È l’alba del Novecento, a Ibla, lì dove la vita scorre fiacca sulla campagna stanca; lì dove si accalcano notabili tronfi, mogli tradite e poveri diavoli; lì dove la farmacia Albanese, per tutti «molto più di una chiesa», di colpo rimane orfana di colui che da tanti anni la amministra con riserbo monastico. Quando a succedergli accorre da Napoli un giovane senza passato, accolto da ostilità e diffidenza che piano piano si sciolgono in un cauto abbraccio, il paese prende a pulsare e la farmacia a rivivere. Ad Antonio Fusco, questo il suo nome, toccherà navigare tra rimorsi polverosi e sciatiche ostinatissime, menzogne sottopelle e vizi feroci, amicizie insperate e cicalecci di popolo; e mentre scongiura il passato e insieme ne resta imbrigliato, mentre si gioca tutto con una mano di carte o una mossa di scacchi, lui riscoprirà e farà riscoprire la vita a chi pure «si sente morire da un pezzo». 

Recensione:

Pensavo che questa lettura rientrasse nella mia comfort zone invece si è dimostrata tutt’altra cosa anche se, dopo averla conclusa, non riesco ancora a catalogarla.
Da una parte ho apprezzato la scrittura di Costanza DiQuattro e le atmosfere create dalla sua penna.
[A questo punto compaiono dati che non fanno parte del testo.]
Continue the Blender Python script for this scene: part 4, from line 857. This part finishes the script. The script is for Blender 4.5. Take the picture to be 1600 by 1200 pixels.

Mi sono immedesimata in quel farmacista che ha dovuto sgomitare un po’ per farsi ben volere in paese e che è riuscito a conquistarsi il suo posto.
Dall’altra per la maggior parte del tempo ho detestato profondamente il protagonista. Troppo debole, troppo incline ai vizi, a tratti fragile.
È un libro diverso da “Giuditta e il Monsù”. Qui non troviamo le atmosfere casalinghe, i profumi e i piatti tipici della città. In questo libro viene raccontata la realtà di un paese dove morto il farmacista (un’istituzione dopo il prete e il sindaco) fa la sua comparsa un giovane uomo sconosciuto incaricato di prendere in mano le redini della farmacia. Nessuno sa chi è né da dove viene o perché è lì. Si sa soltanto che è napoletano.
Comincia così la storia di Antonio Fusco e pagina dopo pagina vedremo le sue sofferenze, i suoi dolori, le verità non dette e le sue parole lasciate al caso. Inizialmente appare come un uomo sicuro di sé ma a mano a mano che conosce la città e  si integra nella realtà di paese scopriremo che non è sempre vero ciò che vuole mostrare.
È tormentato Antonio così come lo è il suo passato. Passato che viene svelato un po’ alla volta e che incuriosisce il lettore perché non si sa chi è davvero il protagonista.
Durante la lettura devo ammettere che ho detestato profondamente Antonio. Sembra provare quasi piacere nell’infliggersi dolore, nell’andata a cercare guai e incasinarsi il più possibile la vita. Non sono i guai a cercare lui bensì il contrario e all’ennesimo colpo di testa ho sollevato gli occhi al cielo e ho sbuffato.
Il personaggio che più mi è piaciuto è Federico, un bambino che è fin troppo saggio per la sua età e che sarà un consigliere importante per Antonio, nonché un grande/piccolo amico.
Nel complesso il libro non mi è dispiaciuto anche se mi aspettavo qualcosa di leggermente diverso. Diciamo che i miei interrogativi hanno ricevuto risposta anche se ritengo che il finale sia stato un po’ troppo frettoloso.
Forse mi sono soffermata più sulla storia che sulla metafora presente in questo libro. Metafora che credo di aver colto in parte. L’intento di Costanza DiQuattro non era quello di raccontare la semplice dinamica di un paese che deve accogliere uno straniero. È la volontà di far conoscere i tormenti e i desideri di un animo umano pronto a peccare in modo consapevole e non. Di venire a patti con la verità, la realtà. I vizi e il perdono.
È la storia di un uomo che dopo aver fatto e visto il peggio vuole tornare ad essere libero come il Re degli scacchi.